The Pre-Raphaelite Brotherhood was a group of English painters, poets, and critics, founded in 1848 by William Holman Hunt, John Everett Millais and Dante Gabriel Rossetti. The three founders were joined by William Michael Rossetti, James Collinson, Frederic George Stephens and Thomas Woolner to form the seven-member "brotherhood".

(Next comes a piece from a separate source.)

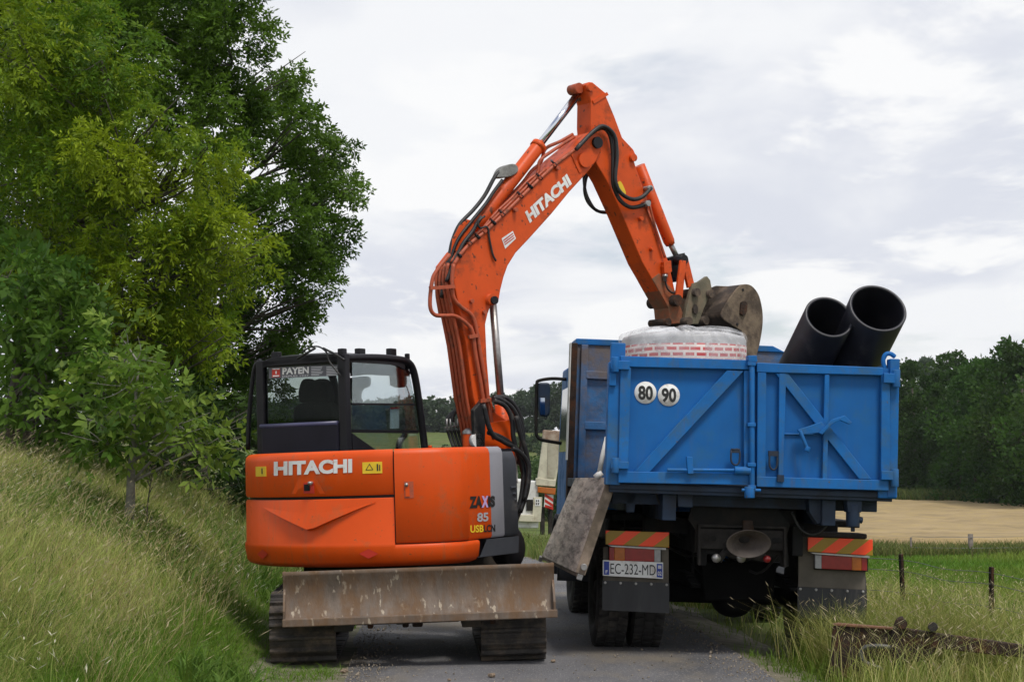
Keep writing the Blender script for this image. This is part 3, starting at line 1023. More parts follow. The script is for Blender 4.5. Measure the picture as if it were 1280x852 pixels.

The group's intention was to reform art by rejecting what it considered the mechanistic approach first adopted by Mannerist artists who succeeded Raphael and Michelangelo. Its members believed the Classical poses and elegant compositions of Raphael in particular had been a corrupting influence on the academic teaching of art, hence the name "Pre-Raphaelite". In particular, the group objected to the influence of Sir Joshua Reynolds, founder of the English Royal Academy of Arts, whom they called "Sir Sloshua". To the Pre-Raphaelites, according to William Michael Rossetti, "sloshy" meant "anything lax or scamped in the process of painting ... and hence ... any thing or person of a commonplace or conventional kind". In contrast, the brotherhood wanted a return to the abundant detail, intense colours and complex compositions of Quattrocento Italian art.

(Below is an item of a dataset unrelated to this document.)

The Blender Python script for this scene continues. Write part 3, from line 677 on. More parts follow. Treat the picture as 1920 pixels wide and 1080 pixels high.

Proserpine, by Dante Gabriel Rossetti
Key Features. Through the PRB initials, the brotherhood announced in coded form the arrival of a new movement in British art. The Brotherhood at its inception strove to transmit a message of artistic renewal and moral reform by imbuing their art with seriousness, sincerity, and truth to nature. The Pre-Raphaelites defined themselves as a reform-movement, created a distinct name for their form of art, and published a periodical, The Germ, to promote their ideas. The group's debates were recorded in the Pre-Raphaelite Journal.
Artists: William Holman Hunt, John Everett Millais, Dante Gabriel Rossetti, William Michael Rossetti, James Collinson.